Starting in 1971 when some workmates talked me into joining them in going to night school with the caveat of stopping by at Gentleman Jim’s in Alfred after class for a “cold one”. I responded to the prodding and started on my post High School education. For four years I attended classes two nights a week to earn an AAS degree in “Product and Machine Design”. Thanks to the competitive push from my workmate/student colleagues I fared very well “grade wise”. I never knew that I could learn so much, so well. Immediately following graduation from that program, APCo, Alfred State College and Rochester Institute of Technology (RIT) embarked on a joint venture offering a Bachelor’s Degree path in Mechanical Engineering Technology. This program allowed for classes at Alfred, or in APCO’s facilities in Wellsville. Again, two nights a week for another four years and another degree earned, this time at the Bachelor (BT) level. Pretty much the same crew of both classmates and teaching faculty. All but one Math sequence of our courses were taught by Alfred Faculty. The Math, Calculus I, II and III was taught very well by a “Truck Driver”. I kid you not! Learning and performance was again motivated or enhanced by a healthy competitiveness among working colleagues. I did well.

While I did not see any monetary or positional rewards from these degrees while at APCo (for whatever reason) my reward came when searching for a job in 1983 after departing APCO. My 8 years of “Night School”, basically with the same Alfred State professors over and over, put my name and success in their minds, so that when they had an unexpected retirement, needed to fill a faculty position on short notice, and, knowing I was available they reached out to me. A future second part of topic will pick up and continue from here.

Now to the main topic and focus of this writing. My association with Professor Jim Wenslow began with me being a student in some of his Mathematics classes. Jim, did not see us, nor treat us “old farts”, as traditional college students. He recognized us as working adults with special educational needs and challenges. He knew that we worked all day before coming to class. He knew that we had family obligations and distractions. He was not forgiving on his expectations of the work we were to perform, but was a little more understanding of our situation, and perhaps would let a due date slide a time or two. He also knew that our coursework needed to be a little more “application oriented” than just a generic Mathematics class taught to a general spectrum of students. His teaching was centered on our needs.

After my career change to a faculty member at Alfred State College, in addition to my traditional teaching duties at both the 2 year and 4 year level, I got involved with the teaching of training programs and classes at many local companies, covering “work specific” topics and specialties.

This was an additional work commitment, but one near and dear to my heart, having gone down that road as a student myself. I will also expand on these experiences in a follow up article, as that was my initial topical focus.

During this phase of my academic responsibilities, I had the opportunity to make recommendations on who I would suggest as a teacher to cover the mathematics aspects of the specialized training.

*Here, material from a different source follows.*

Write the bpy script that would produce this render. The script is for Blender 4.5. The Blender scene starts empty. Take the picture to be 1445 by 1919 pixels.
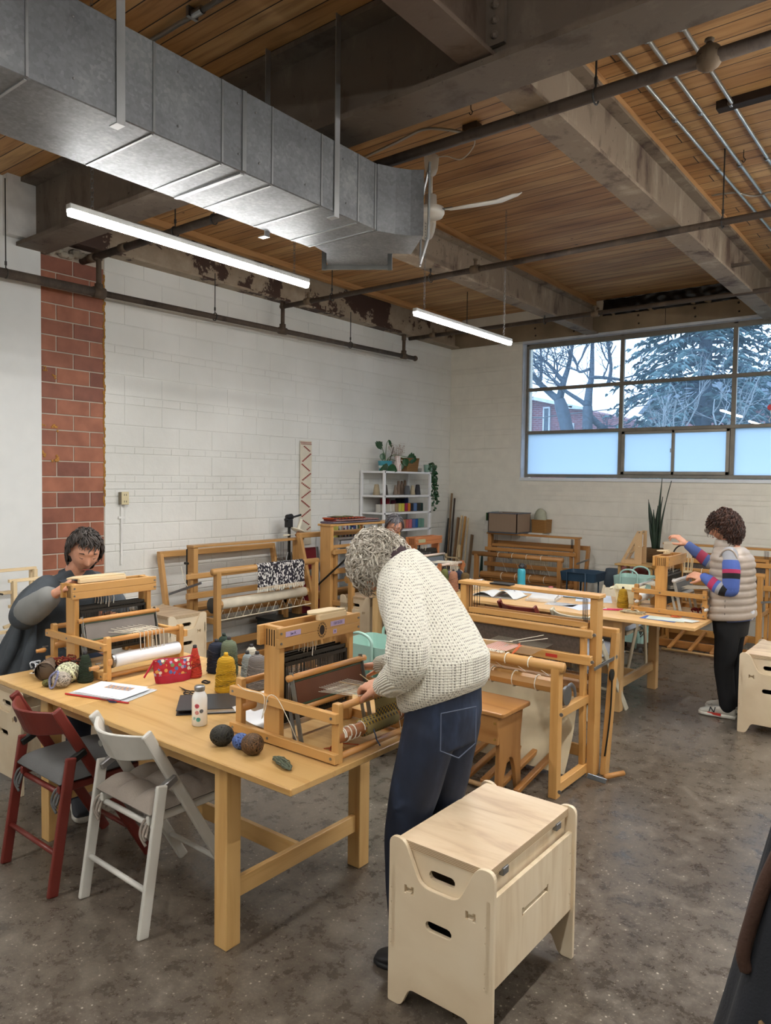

You can’t teach a Computer Numerical Control machining class wherein students are programming “tool paths” without a basic understanding of the “Trigonometry” aspect of mathematics. If you want to program a machine tool movement from point “A” to point “B” at a certain angle, you need to tell the tool how to “get there, from here”.

Having been a student of Jim’s, I knew how he related to “adult students” and how he interacted with them. I would forward his name to the organizers, and they would contract with him to do that phase of our training programs. Jim was the consummate “teacher” for this situation. He was perfect for their needs and his understanding of them, as with me previously, helped them to be successful. I would often get comments from students about how they hated math in high school, but now can handle it, and like it, because “the teacher is covering what I need to know to do my job, and in a way that I can understand”.

Can you imagine having a problem doing your math homework and calling your teacher/professor at home for help? I can, because we could.

RIP Jim. Thank you for being there for me and for the other hundreds of students, many of which were just like me. You served us well, and we will always be indebted.

I would also like to give a shout out to another of those unique individuals who excels in the daunting job of teaching math to “non-traditional” students. Just like “Math” in high school, it isn’t their favorite subject, and not all participants are crazy about being there. Paul Gaeta, owner of Crown-Y Recycling, was another math teacher with whom I shared teaching experiences.

Again, these were adult students, often in the position of needing additional education or training through which they could obtain or improve their employability status. Anecdotal comments from students here too, spoke very highly of “their teacher”. Paul, as did Jim, knew the difficulties of his clientele but gave them the best opportunity to gain the needed proficiency for employment or advancement.

My hat is off to those two individuals.